【道標 経営のヒント 121】白い歯を見せて笑うのはNG 福島規子


 慢性的な人手不足に悩む観光旅館では、接客の最前線を務める「仲居」の仕事を男性従業員に担当させるなどさまざまな取り組みが行われている。

 「仲居は女性の仕事」という常識にはこだわらず、若手から中高年までの幅広い年齢層の男性スタッフが会食場や宴会場で飲料提供のサポートをしたり、状況によっては男性仲居として料理を提供したりと八面六臂の活躍だ。筆者もここ数カ月は、複数のクライアントで男性従業員を対象にした接客訓練を実施している。日常生活とは異なる体の使い方に、戸惑う男性スタッフも多いが、立ち居振る舞いや所作は、ちょっとしたコツを習得すれば誰でも美しく様になる。

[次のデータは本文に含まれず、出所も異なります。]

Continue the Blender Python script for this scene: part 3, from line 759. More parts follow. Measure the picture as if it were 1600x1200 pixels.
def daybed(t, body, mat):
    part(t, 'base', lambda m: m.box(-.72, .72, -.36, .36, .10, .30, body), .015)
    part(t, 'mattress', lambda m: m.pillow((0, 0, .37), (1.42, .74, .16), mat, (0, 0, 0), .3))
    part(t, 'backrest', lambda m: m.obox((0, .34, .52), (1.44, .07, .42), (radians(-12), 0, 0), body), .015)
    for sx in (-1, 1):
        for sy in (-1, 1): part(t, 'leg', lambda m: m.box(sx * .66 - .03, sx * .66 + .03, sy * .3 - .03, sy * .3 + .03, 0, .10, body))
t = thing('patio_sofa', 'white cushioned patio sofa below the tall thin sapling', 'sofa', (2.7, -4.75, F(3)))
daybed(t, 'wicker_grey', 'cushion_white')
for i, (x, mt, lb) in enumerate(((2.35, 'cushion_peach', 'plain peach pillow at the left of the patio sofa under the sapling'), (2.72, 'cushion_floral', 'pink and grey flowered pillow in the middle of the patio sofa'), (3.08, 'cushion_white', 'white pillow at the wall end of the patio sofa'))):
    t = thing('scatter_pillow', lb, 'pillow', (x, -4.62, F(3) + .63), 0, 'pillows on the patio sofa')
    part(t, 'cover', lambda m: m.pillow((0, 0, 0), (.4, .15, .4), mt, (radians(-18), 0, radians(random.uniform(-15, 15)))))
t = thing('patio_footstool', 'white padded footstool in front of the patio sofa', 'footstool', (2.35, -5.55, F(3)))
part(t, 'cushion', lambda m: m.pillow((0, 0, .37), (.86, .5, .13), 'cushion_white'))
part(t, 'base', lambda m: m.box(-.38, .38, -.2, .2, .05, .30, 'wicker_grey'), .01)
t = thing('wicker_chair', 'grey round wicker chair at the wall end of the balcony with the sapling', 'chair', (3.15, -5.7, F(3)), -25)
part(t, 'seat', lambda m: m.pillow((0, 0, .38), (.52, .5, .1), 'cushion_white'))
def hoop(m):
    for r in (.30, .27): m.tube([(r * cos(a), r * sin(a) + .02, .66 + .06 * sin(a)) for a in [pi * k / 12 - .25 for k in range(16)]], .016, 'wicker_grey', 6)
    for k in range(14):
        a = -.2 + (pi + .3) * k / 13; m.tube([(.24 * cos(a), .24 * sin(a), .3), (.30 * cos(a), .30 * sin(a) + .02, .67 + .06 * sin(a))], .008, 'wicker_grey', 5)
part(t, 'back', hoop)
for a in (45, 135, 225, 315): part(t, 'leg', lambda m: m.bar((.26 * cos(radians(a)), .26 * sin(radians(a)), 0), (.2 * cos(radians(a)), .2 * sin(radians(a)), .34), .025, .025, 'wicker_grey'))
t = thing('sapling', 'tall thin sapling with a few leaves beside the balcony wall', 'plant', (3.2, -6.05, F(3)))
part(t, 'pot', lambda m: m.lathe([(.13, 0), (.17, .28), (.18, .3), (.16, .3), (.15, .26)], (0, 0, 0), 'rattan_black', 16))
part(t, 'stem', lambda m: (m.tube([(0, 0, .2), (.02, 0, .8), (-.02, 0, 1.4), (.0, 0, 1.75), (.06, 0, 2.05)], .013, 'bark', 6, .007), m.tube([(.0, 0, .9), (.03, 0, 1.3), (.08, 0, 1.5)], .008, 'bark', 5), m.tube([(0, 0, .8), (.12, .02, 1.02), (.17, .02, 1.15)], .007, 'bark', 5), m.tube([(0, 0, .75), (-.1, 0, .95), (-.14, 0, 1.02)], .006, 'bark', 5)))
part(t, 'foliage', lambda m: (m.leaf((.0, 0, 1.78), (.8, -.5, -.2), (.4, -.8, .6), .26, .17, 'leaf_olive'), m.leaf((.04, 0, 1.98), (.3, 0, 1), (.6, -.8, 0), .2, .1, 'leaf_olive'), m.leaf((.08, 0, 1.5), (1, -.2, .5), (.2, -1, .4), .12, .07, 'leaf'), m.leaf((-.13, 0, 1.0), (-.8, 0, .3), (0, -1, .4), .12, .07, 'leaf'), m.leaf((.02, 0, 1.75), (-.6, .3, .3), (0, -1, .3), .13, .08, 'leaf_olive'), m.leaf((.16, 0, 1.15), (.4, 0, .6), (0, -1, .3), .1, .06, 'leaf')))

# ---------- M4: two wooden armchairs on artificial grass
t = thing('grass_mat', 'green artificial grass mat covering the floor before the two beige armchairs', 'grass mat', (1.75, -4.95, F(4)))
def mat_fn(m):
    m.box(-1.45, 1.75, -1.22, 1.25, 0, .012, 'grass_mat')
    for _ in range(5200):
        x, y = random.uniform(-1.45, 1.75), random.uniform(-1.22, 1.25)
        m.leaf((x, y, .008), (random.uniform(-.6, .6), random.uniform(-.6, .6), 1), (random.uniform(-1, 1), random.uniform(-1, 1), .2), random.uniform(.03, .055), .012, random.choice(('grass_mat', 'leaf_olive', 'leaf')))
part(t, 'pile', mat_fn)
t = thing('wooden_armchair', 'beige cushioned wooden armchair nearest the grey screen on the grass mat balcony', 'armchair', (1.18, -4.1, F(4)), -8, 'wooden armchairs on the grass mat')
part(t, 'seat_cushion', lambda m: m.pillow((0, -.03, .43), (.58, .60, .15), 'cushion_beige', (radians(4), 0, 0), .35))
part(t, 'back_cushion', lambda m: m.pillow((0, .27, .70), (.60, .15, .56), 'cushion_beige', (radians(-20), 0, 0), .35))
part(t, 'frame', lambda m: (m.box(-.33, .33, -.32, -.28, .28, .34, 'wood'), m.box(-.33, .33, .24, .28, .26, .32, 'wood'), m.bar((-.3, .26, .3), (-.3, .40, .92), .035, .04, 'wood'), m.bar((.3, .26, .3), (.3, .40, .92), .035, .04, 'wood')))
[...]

 たとえば、お辞儀をする際は立礼、座礼ともに背筋を伸ばし、腰から上体を折るようにゆっくりと前傾していくと品良くまとまる。また、方向を指し示すときは指先をそろえる、話すときは大声を出さずに丁寧な言葉遣いを心掛ける、無精ひげや口臭、体臭への気遣いを忘れないといったことを忠実に実践していけば、和のもてなしのプロになれる日も遠くない。

 だが、中高年の男性従業員の場合、ひとつ大きな問題がある。笑顔だ。懐かしの韓国ドラマ「冬のソナタ」のヨン様のように歯を見せて華やかな笑顔を作れる人は稀で、ほとんどの人は口元を横に一文字に結んだままで表情に乏しい。

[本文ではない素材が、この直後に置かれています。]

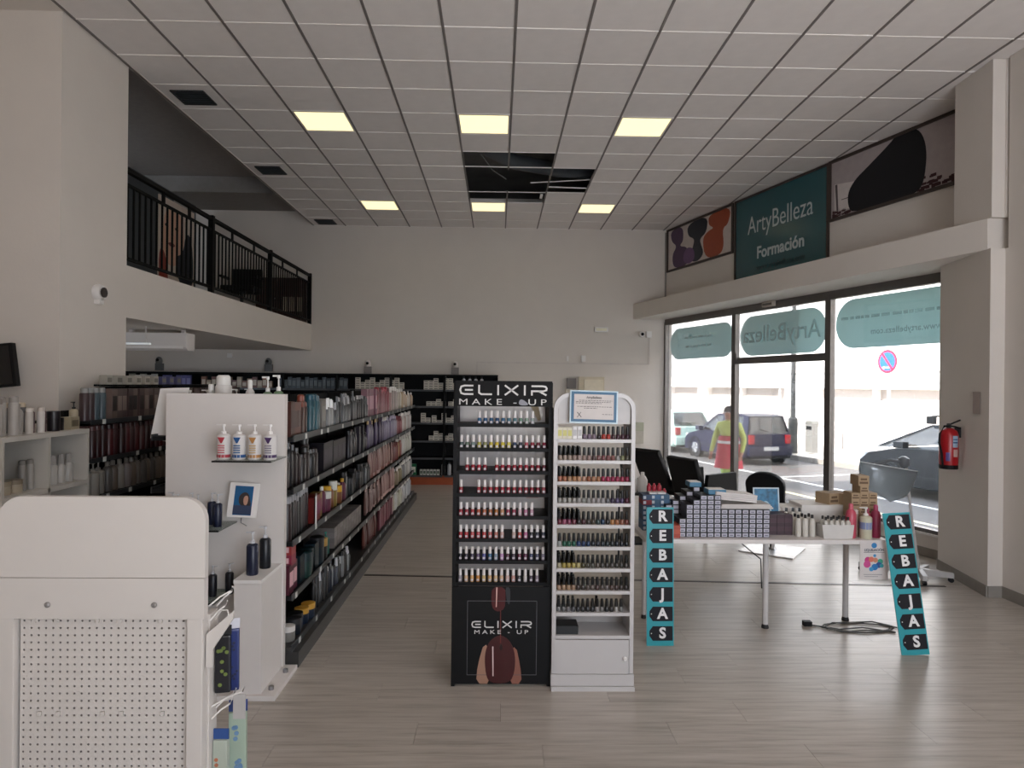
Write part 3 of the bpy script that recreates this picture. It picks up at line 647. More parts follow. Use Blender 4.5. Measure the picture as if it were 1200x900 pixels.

 ところが、最近、この「歯を見せた笑顔」についてユニークな調査結果が発表された。外傷や病気による顔面麻痺のせいで表情変化が乏しくなった人の表情再建を行う専門家、ミネソタ大学のナサニエル・ヘルウィグ博士は、「どのような笑顔が最もいい笑顔なのか」の研究で興味深い結論を導き出した。

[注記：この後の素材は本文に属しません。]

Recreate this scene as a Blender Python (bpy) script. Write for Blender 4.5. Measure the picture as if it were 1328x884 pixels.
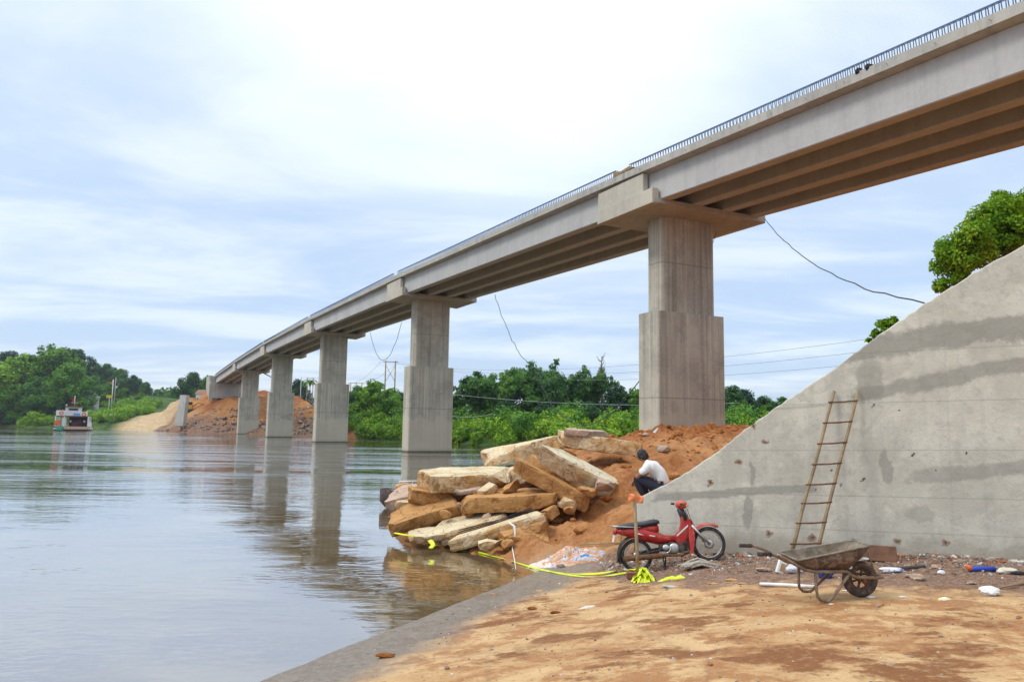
import bpy, bmesh, math, random
import numpy as np
from mathutils import Vector, Matrix, noise as mn

for o in list(bpy.data.objects):
    bpy.data.objects.remove(o)
SC = bpy.context.scene
COL = SC.collection
PI = math.pi
R = math.radians

# ------------------------------------------------------------------ camera
FPX, PITCH, ROLL, EYE = 986.0, .1125, .0156, 2.5
cam_d = bpy.data.cameras.new('camera')
cam = bpy.data.objects.new('camera', cam_d)
COL.objects.link(cam)
cam_d.sensor_width = 36.0
cam_d.lens = FPX / 1328 * 36
cam_d.clip_start, cam_d.clip_end = .1, 6000
cam.matrix_world = Matrix.Translation((0, 0, EYE)) @ Matrix.Rotation(PI / 2 + PITCH, 4, 'X') @ Matrix.Rotation(ROLL, 4, 'Z')
SC.camera = cam

# ------------------------------------------------------------------ exposure
SC.view_settings.view_transform = 'Standard'
SC.view_settings.look = 'None'
SC.view_settings.exposure = 0.0
SC.view_settings.gamma = 1.0
SC.view_settings.use_curve_mapping = False
SC.cycles.use_denoising = True
SC.cycles.max_bounces = 6
SC.cycles.diffuse_bounces = 2
SC.cycles.caustics_reflective = False
SC.cycles.caustics_refractive = False
SC.cycles.transparent_max_bounces = 6

# ------------------------------------------------------------------ node helper
class NT:
    def __init__(s, tree):
        s.t = tree; s.n = tree.nodes; s.l = tree.links
    def new(s, typ, **kw):
        nd = s.n.new(typ)
        for k, v in kw.items(): setattr(nd, k, v)
        return nd
    def set(s, sock, val):
        if isinstance(val, bpy.types.NodeSocket): s.l.new(val, sock)
        elif val is not None:
            if hasattr(sock.default_value, '__len__') and not hasattr(val, '__len__'): val = [val] * len(sock.default_value)
            if hasattr(sock.default_value, '__len__') and len(sock.default_value) == 4 and len(val) == 3: val = (*val, 1)
            sock.default_value = val
    def math(s, op, a, b=None, c=None, clamp=False):
        nd = s.new('ShaderNodeMath', operation=op, use_clamp=clamp)
        for i, v in enumerate((a, b, c)):
            if v is not None: s.set(nd.inputs[i], v)
        return nd.outputs[0]
    def vmath(s, op, a, b=None, scale=None):
        nd = s.new('ShaderNodeVectorMath', operation=op)
        s.set(nd.inputs[0], a)
        if b is not None: s.set(nd.inputs[1], b)
        if scale is not None: s.set(nd.inputs['Scale'], scale)
        return nd.outputs['Value'] if op in ('DOT_PRODUCT', 'LENGTH') else nd.outputs[0]
    def noise(s, vec, scale=1, detail=4, rough=.55, dist=0):
        nd = s.new('ShaderNodeTexNoise')
        s.set(nd.inputs['Vector'], vec); s.set(nd.inputs['Scale'], scale)
        nd.inputs['Detail'].default_value = detail; nd.inputs['Roughness'].default_value = rough; nd.inputs['Distortion'].default_value = dist
        return nd.outputs[0]
    def voro(s, vec, scale=1, feature='F1', out='Distance'):
        nd = s.new('ShaderNodeTexVoronoi', feature=feature)
        s.set(nd.inputs['Vector'], vec); s.set(nd.inputs['Scale'], scale)
        return nd.outputs[out]
    def rng(s, v, a, b, c=0, d=1, smooth=True):
        nd = s.new('ShaderNodeMapRange', interpolation_type='SMOOTHSTEP' if smooth else 'LINEAR')
        for i, x in enumerate((v, a, b, c, d)): s.set(nd.inputs[i], x)
        return nd.outputs[0]
    def mix(s, f, a, b, mode='MIX'):
        nd = s.new('ShaderNodeMix', data_type='RGBA', blend_type=mode)
        s.set(nd.inputs[0], f); s.set(nd.inputs[6], a); s.set(nd.inputs[7], b)
        return nd.outputs[2]
    def pos(s): return s.new('ShaderNodeNewGeometry').outputs['Position']
    def obj(s): return s.new('ShaderNodeTexCoord').outputs['Object']
    def rand(s): return s.new('ShaderNodeObjectInfo').outputs['Random']
    def sep(s, v):
        nd = s.new('ShaderNodeSeparateXYZ'); s.set(nd.inputs[0], v); return nd.outputs
    def comb(s, x, y, z):
        nd = s.new('ShaderNodeCombineXYZ')
        for i, v in enumerate((x, y, z)): s.set(nd.inputs[i], v)
        return nd.outputs[0]
    def mul(s, v, k): return s.vmath('MULTIPLY', v, k)
    def attr(s, name): return s.new('ShaderNodeAttribute', attribute_name=name).outputs['Color']
    def bump(s, h, strength=.4, dist=.02, normal=None):
        nd = s.new('ShaderNodeBump')
        s.set(nd.inputs['Strength'], strength); s.set(nd.inputs['Distance'], dist); s.set(nd.inputs['Height'], h)
        if normal is not None: s.set(nd.inputs['Normal'], normal)
        return nd.outputs[0]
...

 同博士によると笑顔を本物だと感じなおかつ心地よい気分にさせる笑顔を作るには三つの留意点があるという。(1)歯をほとんど見せない。(2)口角を13~17度上げる。(3)口を横に広げすぎない。「微笑よりももう少し笑っている」程度の笑顔が最も素敵な笑顔らしい。

 逆に評価が低かったのが「歯を見せた笑顔」だった。特に「歯が見えている範囲」が大きくなればなるほど「大げさすぎる」「見下されている」といったマイナス評価が高くなり、相手は軽蔑されている気分になるという。加えて、左右の口角や顔の動きが非対象の場合も笑顔としての評価は低い。

 中高年の男性従業員が目指すべき笑顔は、歯を見せて笑ううわべだけの笑顔ではない。内面からにじみ出るような本物の笑顔だ。その人が歩んできた豊かな経験と人生の深みに裏打ちされた接客力が、顧客満足度を上げ、旅館全体の評価を変えるのだ。笑顔は作るものではなく、顧客と相対しているうちに自然とこぼれ出てくるもの。歯を見せたビジネススマイルでは、心からの笑顔を引き出すことはできない。お客さまと一緒に笑顔になる。接客の極意は、ここにある。